1. Cfr. L. A. González, “Estado, mercado y sociedad civil en América Latina”. ECA, No. 552, octubre de 1994, pp. 1045-1056.
2. V. L. Urquidi, Otro siglo perdido. Las políticas de desarrollo en América Latina (1930-2005). México, Colegio de México-FCE, 2005, p. 159.
3. Cfr. A. O. Hirshman, De la economía a la política y más allá. México, FCE, 1984, Capítulo V: “El paso al autoritarismo en América Latina y la búsqueda de sus determinantes económicos”, pp. 129-175.
4. Cfr. P. González Casanova, Los militares y la política en América Latina. México, Océano, 1988.
5. M. A. Garretón, En torno a la discusión de los nuevos regímenes autoritarios en América Latina. Santiago de Chile, FLACSO, Documento de trabajo, No. 98, septiembre de 1980, pp. 4-5.
6. G. O’Donnel, “Las Fuerzas Armadas y el Estado autoritario del Cono Sur de América Latina” (1979). En G. O’Donnel, Contrapuntos. Ensayos escogidos sobre autoritarismo y democratización. Buenos Aires, Piados, 2004, p. 99.
7. También en Estados Unidos se refuerza esa convicción, misma que lleva no solo a fortalecer a los ejércitos latinoamericanos, sino a propiciar un esquema de asistencia económica y social para América Latina a través de la Alianza para el Progreso, creada en 1960. Cfr., S. Webre, Revoluciones inevitables.

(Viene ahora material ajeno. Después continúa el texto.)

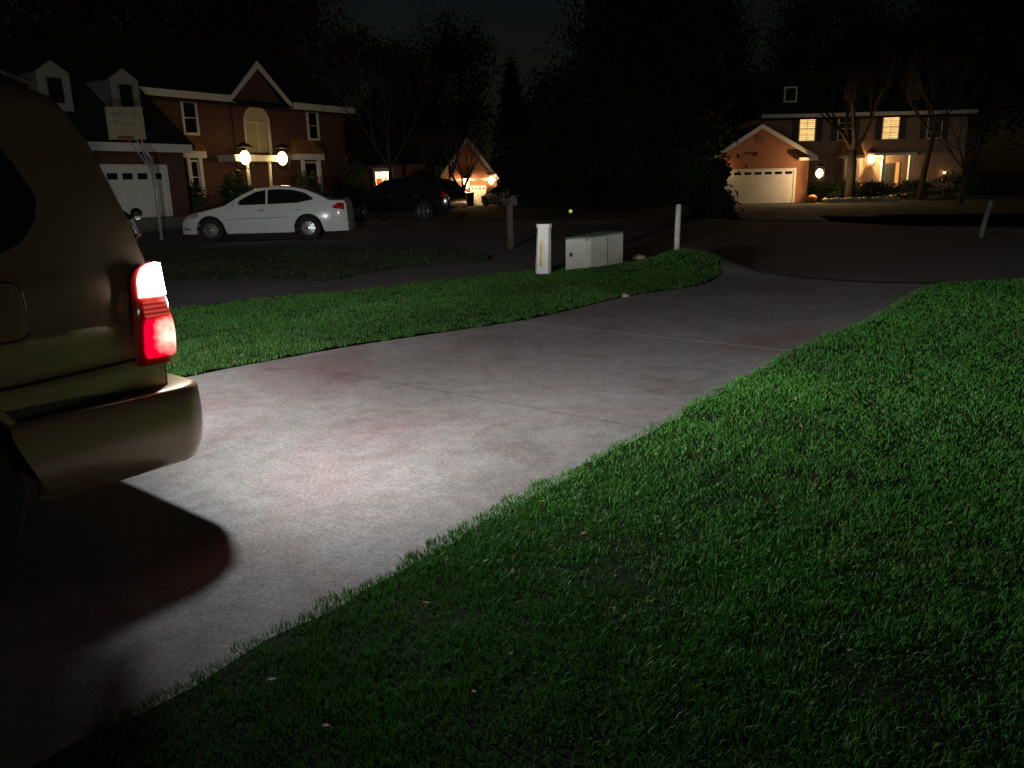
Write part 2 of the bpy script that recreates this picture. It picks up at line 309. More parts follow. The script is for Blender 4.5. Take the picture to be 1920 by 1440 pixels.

La política de Estados Unidos en Centroamérica. San Salvador, UCA Editores, 1989, pp. 191 y ss.
8. Cfr. J. Comblin, El poder militar en América Latina. Salamanca, Sígueme, 1978.
9. J. Sheahan, Modelos de desarrollo en América Latina. México, Alianza Editorial Mexicana, 1990, p. 252.
10. Cfr. D. Camacho, R. Menjívar (Coordinadores), Los movimientos populares en América Latina. México, Siglo XXI, 1989; R. Katzman, J. L. Reyna (Coordinadores), Fuerza de trabajo y movimientos laborales en América Latina. México, El Colegio de México, 1979.
11. Cfr. Entre otras obras, L. Boff, Eclesiogénesis. Las comunidades de base reinventan la Iglesia. Santander, Sal Terrae, 1980; L. Boff, Y la Iglesia se hizo pueblo. Bogotá, Ediciones Paulinas, 1986; P. Berryman, Teología de la liberación. México, FCE, 1989.
12. Constitución Pastoral “Gaudium et Spes”. En Documentos completos del Vaticano II. Bilbao, Mensajero, 1986, p.135.